Symplectic topology, microlocal sheaf theory and quantization – MICROLOCAL

The Microlocal project presented here originates in the discovery by Tamarkin, a few years ago, of striking and unexpected applications of the microlocal theory of sheaves to symplectic geometry. Over the last three decades, symplectic geometry has demonstrated a remarkable ability to establish deep connections with other fields in mathematics and advanced topics in theoretical physics. New variational techniques, the theory of generating functions, the theory of pseudoholomorphic curves and Floer theory have provided fruitful interfaces with the theory of dynamical systems, algebraic geometry, gauge theory and the theory of mirror symmetry. The relations that the microlocal theory of sheaves creates between symplectic geometry and abstract homological algebra are in the same vein and there is no doubt that they will become the subject of intense research activities in the coming years. They offer already now a radically new approach to rigidity phenomena by giving original proofs of some of Arnold's conjectures which stimulated the rise of symplectic geometry. The primary aim of the project is to give to the concerned French mathematicians the possibility to play a leading role in these future developments.
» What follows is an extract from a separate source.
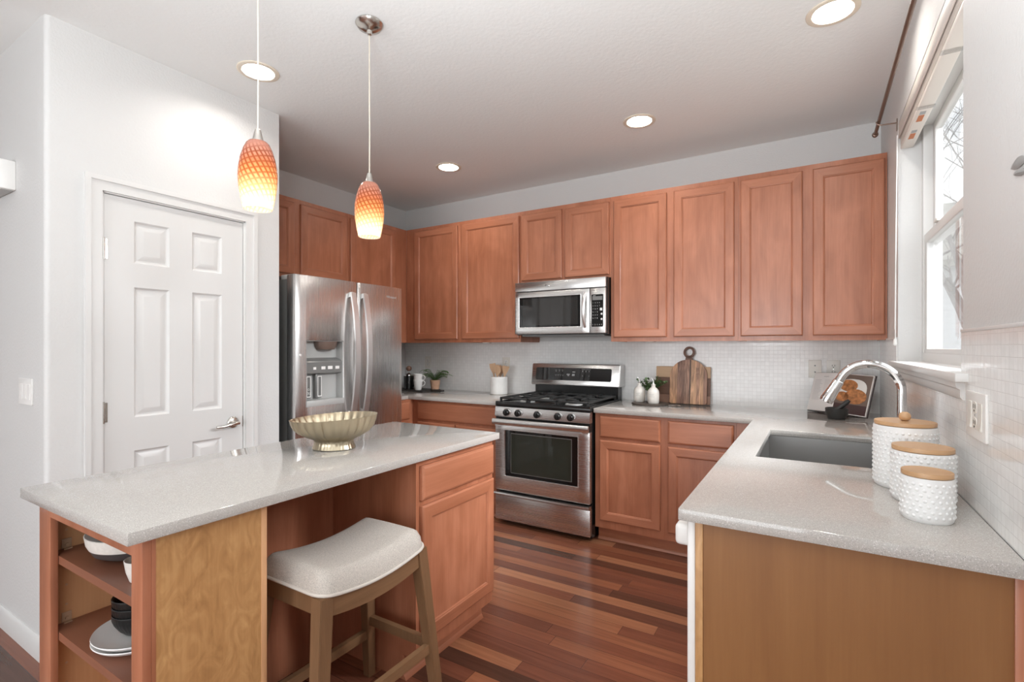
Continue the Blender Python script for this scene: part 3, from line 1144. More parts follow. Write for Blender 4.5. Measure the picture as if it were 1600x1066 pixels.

The microlocal theory of sheaves, due to Kashiwara-Schapira, associates to any sheaf on a manifold a microsupport which is a conic subset in the cotangent space - conic meaning that, away from the zero section, it is a cone over a subset of the sphere cotangent bundle. The fundamental involutivity theorem of Kashiwara-Schapira says that this microsupport is coisotropic for the canonical symplectic structure of the cotangent. The microlocal theory of sheaves
has many applications, notably to the study of linear partial differential equations, to representation theory and singularity theory. Kashiwara-Schapira have also been studying for several years its applications to the deformation quantization of complex symplectic manifolds. The key discovery of Tamarkin is that a number of interesting Lagrangian manifolds can be realized as microsupports of sheaves, and that this quantization property explains their strong geometric rigidity. This discovery has been confirmed and generalized by Guillermou, Kashiwara and Schapira. It shows that the microlocal theory of sheaves has the remarkable feature to provide a bridge in both directions between algebra and geometry.
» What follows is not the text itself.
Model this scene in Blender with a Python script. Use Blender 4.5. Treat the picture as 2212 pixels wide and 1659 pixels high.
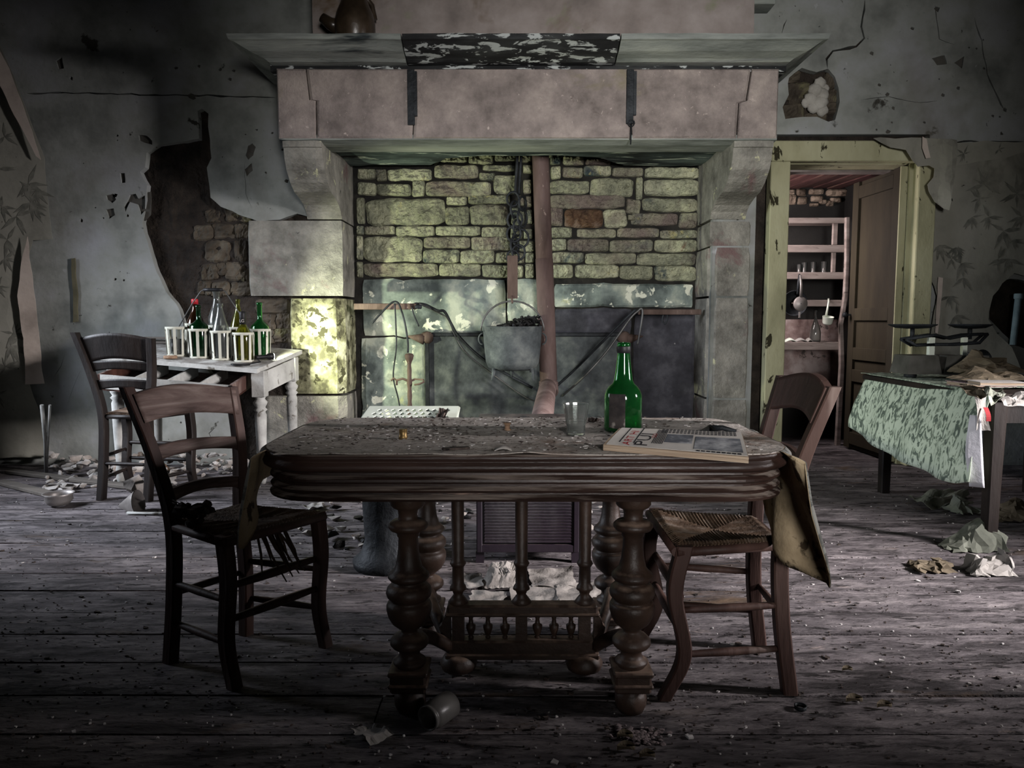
import bpy, bmesh, math, random
from mathutils import Vector, Matrix, noise, geometry

for _o in list(bpy.data.objects):
    bpy.data.objects.remove(_o)
sc = bpy.context.scene
V = Vector
# ------------------------------------------------------------------ camera
CX, CY, FPX, CAMH, HOR = 1106.0, 829.5, 1597.0, 1.08, 690.0
PITCH = math.atan((CY - HOR) / FPX)
cam = bpy.data.cameras.new('camera')
cam.sensor_fit = 'HORIZONTAL'
cam.sensor_width = 36.0
cam.lens = 36.0 * FPX / 2212.0
cam.clip_start = 0.05
cam.clip_end = 60
camo = bpy.data.objects.new('camera', cam)
sc.collection.objects.link(camo)
camo.location = (0, 0, CAMH)
camo.rotation_euler = (math.pi / 2 - PITCH, 0, 0)
sc.camera = camo
# ------------------------------------------------------------------ world, exposure
w = bpy.data.worlds.new('world')
sc.world = w
w.use_nodes = True
w.node_tree.nodes['Background'].inputs[0].default_value = (0.6, 0.65, 0.75, 1)
w.node_tree.nodes['Background'].inputs[1].default_value = 0.12
sc.view_settings.view_transform = 'Standard'
sc.view_settings.look = 'None'
sc.view_settings.gamma = 1.0
sc.view_settings.use_curve_mapping = False
sc.view_settings.exposure = 0.0
sc.cycles.max_bounces = 6
sc.cycles.diffuse_bounces = 3
sc.cycles.glossy_bounces = 3
sc.cycles.transmission_bounces = 6
sc.cycles.caustics_reflective = False
sc.cycles.caustics_refractive = False
# ------------------------------------------------------------------ daylight at the room's windows, plus an added fill light
def area(name, loc, aim, sx, sy, power, col, spread=math.pi):
    l = bpy.data.lights.new(name, 'AREA')
    l.shape = 'RECTANGLE'
    l.size = sx
    l.size_y = sy
    l.energy = power
    l.color = col
    l.spread = spread
    o = bpy.data.objects.new(name, l)
    sc.collection.objects.link(o)
    o.location = loc
    o.rotation_euler = (V(aim) - V(loc)).to_track_quat('-Z', 'Y').to_euler()
    return o
WIN_R = (4.05, 1.75, 1.55)      # window in the right wall, outside the frame
WIN_L = (-3.95, 3.75, 1.45)      # window in the left wall, outside the frame
FILL_B = (0.9, -1.75, 1.6)       # added opening behind the camera for the fill light
area('daylight_right_window', (5.0, 1.38, 1.9), (0.2, 2.85, 0.4), 0.5, 0.9, 122, (1.0, 0.94, 0.95), 1.0)
area('daylight_left_window', (-4.45, 3.85, 1.8), (-1.2, 4.5, 0.3), 1.2, 1.2, 44, (0.83, 0.89, 1.0), 1.25)
area('fill_light_back', (0.9, -2.1, 1.6), (0.75, 5.0, 1.95), 0.8, 1.0, 29, (1.0, 0.97, 0.95), 0.80)  # unseen fill added behind the camera to brighten the lintel and hearth
TORCH = 95.0
area('daylight_pantry_window', (1.72, 6.15, 1.75), (2.7, 6.35, 1.0), 0.45, 0.7, 32, (1.0, 0.88, 0.88))

# ------------------------------------------------------------------ helpers
RND = random.Random(11)
def uni(a, b): return RND.uniform(a, b)
def ray(px, py):
    u, v = (px - CX) / FPX, (CY - py) / FPX
    c, s = math.cos(PITCH), math.sin(PITCH)
    return V((u, c + v * s, -s + v * c))
def PY(px, py, Y):
    r = ray(px, py)
    return V((0, 0, CAMH)) + r * (Y / r.y)
def PZ(px, py, Z):
    r = ray(px, py)
    return V((0, 0, CAMH)) + r * ((Z - CAMH) / r.z)
def X_(px, Y, py=HOR): return PY(px, py, Y).x
def Z_(py, Y, px=CX): return PY(px, py, Y).z
def lerp(a, b, t): return a + (b - a) * t
def nz(x, y=0, z=0): return noise.noise(V((x, y, z)))
def smooth(t):
    t = max(0, min(1, t)); return t * t * (3 - 2 * t)
def interp(tab, t):
    if t <= tab[0][0]: return tab[0][1]
    for (a, va), (b, vb) in zip(tab, tab[1:]):
        if t <= b:
            return lerp(va, vb, (t - a) / (b - a))
    return tab[-1][1]

ORG = {}
def setp(o, label=None, cat=None, group=None, kind=None):
    if label: o['label'] = label
    if cat: o['category'] = cat
    if group: o['group'] = group
    if kind: o['kind'] = kind
    return o
def thing(name, loc, label, cat, group=None):
    o = bpy.data.objects.new(name, None)
    o.empty_display_size = 0.1
    sc.collection.objects.link(o)
    o.location = loc
    ORG[o.name] = V(loc)
    return setp(o, label, cat, group)

class MB:
    def __init__(self):
        self.v, self.f, self.s = [], [], []
    def add(self, vs, fs, sm=False):
        b = len(self.v)
        self.v += [V(p) for p in vs]
        self.f += [tuple(i + b for i in q) for q in fs]
        self.s += [sm] * len(fs)
        return self
    def box(self, c, size, rot=None, bev=0.0, sm=False):
        bm = bmesh.new()
        bmesh.ops.create_cube(bm, size=1)
        for v in bm.verts:
            v.co = V((v.co.x * size[0], v.co.y * size[1], v.co.z * size[2]))
        if bev:
            bmesh.ops.bevel(bm, geom=bm.edges[:], offset=bev, segments=1, affect='EDGES', profile=0.5)
        m = Matrix.Translation(V(c))
        if rot is not None:
            m = m @ (rot.to_4x4() if isinstance(rot, Matrix) else Matrix.Rotation(rot, 4, 'Z'))
        bm.verts.index_update()
        self.add([m @ v.co for v in bm.verts], [[v.index for v in f.verts] for f in bm.faces], sm)
        bm.free()
        return self
    def tube(self, pts, r, n=8, sm=True, cap=True, closed=False, flat=1.0):
        pts = [V(p) for p in pts]
        k = len(pts)
        rr = r if isinstance(r, (list, tuple)) else [r] * k
        vs, fs = [], []
        t0 = None; nrm = None
        for i, p in enumerate(pts):
            if closed: t = pts[(i + 1) % k] - pts[i - 1]
            else: t = pts[min(i + 1, k - 1)] - pts[max(i - 1, 0)]
            t.normalize()
            if nrm is None:
                a = V((0, 0, 1)) if abs(t.z) < 0.9 else V((1, 0, 0))
                nrm = (a - t * a.dot(t)).normalized()
            else:
                nrm = (nrm - t * nrm.dot(t)).normalized()
            b = t.cross(nrm)
            for j in range(n):
                an = 2 * math.pi * (j + 0.5) / n
                vs.append(p + (nrm * math.cos(an) + b * math.sin(an) * flat) * rr[i])
        m = k if closed else k - 1
        for i in range(m):
            for j in range(n):
                a, b_ = i * n, ((i + 1) % k) * n
                fs.append((a + j, a + (j + 1) % n, b_ + (j + 1) % n, b_ + j))
        self.add(vs, fs, sm)
        if cap and not closed:
            b = len(self.v) - len(vs)
            self.f.append(tuple(b + j for j in reversed(range(n)))); self.s.append(False)
            self.f.append(tuple(b + (k - 1) * n + j for j in range(n))); self.s.append(False)
        return self
    def lathe(self, prof, c=(0, 0, 0), n=24, M=None, sm=True, cap=True):
        M = M or Matrix.Identity(4)
        c = V(c)
        vs, fs = [], []
        for r, z in prof:
            for j in range(n):
                a = 2 * math.pi * j / n
                vs.append(c + (M @ V((r * math.cos(a), r * math.sin(a), z))))
        for i in range(len(prof) - 1):
            for j in range(n):
                fs.append((i * n + j, i * n + (j + 1) % n, (i + 1) * n + (j + 1) % n, (i + 1) * n + j))
        self.add(vs, fs, sm)
        if cap:
            b = len(self.v) - len(vs)
            self.f.append(tuple(b + j for j in reversed(range(n)))); self.s.append(False)
            q = b + (len(prof) - 1) * n
            self.f.append(tuple(q + j for j in range(n))); self.s.append(False)
        return self
    def prism(self, poly, off):
        """closed solid: 3-D polygon (planar) swept by vector off; concave polygons allowed"""
        poly = [V(p) for p in poly]
        off = V(off)
        n = len(poly)
        tri = geometry.tessellate_polygon([poly])
        vs = poly + [p + off for p in poly]
        fs = [tuple(t) for t in tri] + [tuple(n + i for i in reversed(t)) for t in tri]
        fs += [(i, i + n, (i + 1) % n + n, (i + 1) % n) for i in range(n)]
        return self.add(vs, fs)
    def slab(self, fn, nu, nv, off, sm=False):
        """fn(u,v) sheet given thickness: off is a vector or a function of (u,v)"""
        vs = []
        for k in (0, 1):
            for i in range(nu + 1):
                for j in range(nv + 1):
                    u, v = i / nu, j / nv
                    p = V(fn(u, v))
                    if k: p = p + V(off(u, v) if callable(off) else off)
                    vs.append(p)
        N = (nu + 1) * (nv + 1)
        I = lambda i, j: i * (nv + 1) + j
        fs = []
        for i in range(nu):
            for j in range(nv):
                q = (I(i, j), I(i + 1, j), I(i + 1, j + 1), I(i, j + 1))
                fs.append(q)
                fs.append(tuple(N + a for a in reversed(q)))
        self.add(vs, fs, sm)
        rim = []
        for i in range(nu):
            a, b = I(i, 0), I(i + 1, 0); rim.append((a, a + N, b + N, b))
            a, b = I(i, nv), I(i + 1, nv); rim.append((b, b + N, a + N, a))
        for j in range(nv):
            a, b = I(0, j), I(0, j + 1); rim.append((b, b + N, a + N, a))
            a, b = I(nu, j), I(nu, j + 1); rim.append((a, a + N, b + N, b))
        b0 = len(self.v) - len(vs)
        for q in rim:
            self.f.append(tuple(b0 + i for i in q)); self.s.append(False)
        return self
    def ico(self, c, r, sub=1, squash=(1, 1, 1), amp=0.0, seed=0, fr=3.0, sm=False):
        bm = bmesh.new()
        bmesh.ops.create_icosphere(bm, subdivisions=sub, radius=1)
        vs = []
        for v in bm.verts:
            d = 1 + amp * nz(v.co.x * fr + seed * 7.1, v.co.y * fr + 3.3, v.co.z * fr - seed)
            vs.append(V(c) + V((v.co.x * squash[0], v.co.y * squash[1], v.co.z * squash[2])) * (r * d))
        bm.verts.index_update()
        self.add(vs, [[v.index for v in f.verts] for f in bm.faces], sm)
        bm.free()
        return self
    def chunk(self, c, size, seed=0, cut=0.35):
        """angular broken lump from the hull of random points"""
        rr = random.Random(seed)
        bm = bmesh.new()
        for _ in range(11):
            d = V((rr.gauss(0, 1), rr.gauss(0, 1), rr.gauss(0, 1))).normalized()
            k = rr.uniform(0.75, 1.0)
            bm.verts.new(V((d.x * size[0], d.y * size[1], d.z * size[2])) * k * 0.5)
        bmesh.ops.convex_hull(bm, input=bm.verts[:])
        for v in [v for v in bm.verts if not v.link_faces]:
            bm.verts.remove(v)
        bm.verts.index_update()
        M = Matrix.Translation(V(c)) @ Matrix.Rotation(rr.uniform(0, 6.28), 4, 'Z')
        self.add([M @ v.co for v in bm.verts], [[v.index for v in f.verts] for f in bm.faces])
        bm.free()
        return self
    def build(self, name, mat, parent=None, org=None, label=None, cat=None, group=None, kind=None, xf=None):
        if parent is not None: o0 = ORG[parent.name]
        else: o0 = V(org) if org is not None else V((0, 0, 0))
        used = sorted({i for q in self.f for i in q})
        if len(used) < len(self.v):
            mp_ = {a: b for b, a in enumerate(used)}
            self.v = [self.v[i] for i in used]
            self.f = [tuple(mp_[i] for i in q) for q in self.f]
        vs = [(xf @ p if xf is not None else p) - o0 for p in self.v]
        me = bpy.data.meshes.new(name)
        me.from_pydata([tuple(p) for p in vs], [], self.f)
        me.polygons.foreach_set('use_smooth', self.s)
        for m in (mat if isinstance(mat, list) else [mat]):
            me.materials.append(m)
        me.update()
        o = bpy.data.objects.new(name, me)
        sc.collection.objects.link(o)
        if parent is not None: o.parent = parent
        else: o.location = o0
        ORG[o.name] = o0
        return setp(o, label, cat, group, kind)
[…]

The purpose of the participants in this project is to explore extensively the perspectives opened by these developments. Three domains of applicability of the microlocal theory of sheaves will be considered: cotangent spaces, general symplectic manifolds and complex symplectic manifolds. The mathematics involved will mostly be geometry in the
first case, algebra in the second and analysis in the third. Our project will thus give to mathematicians belonging to disjoint communities the opportunity and the motivation to work together with a common aim.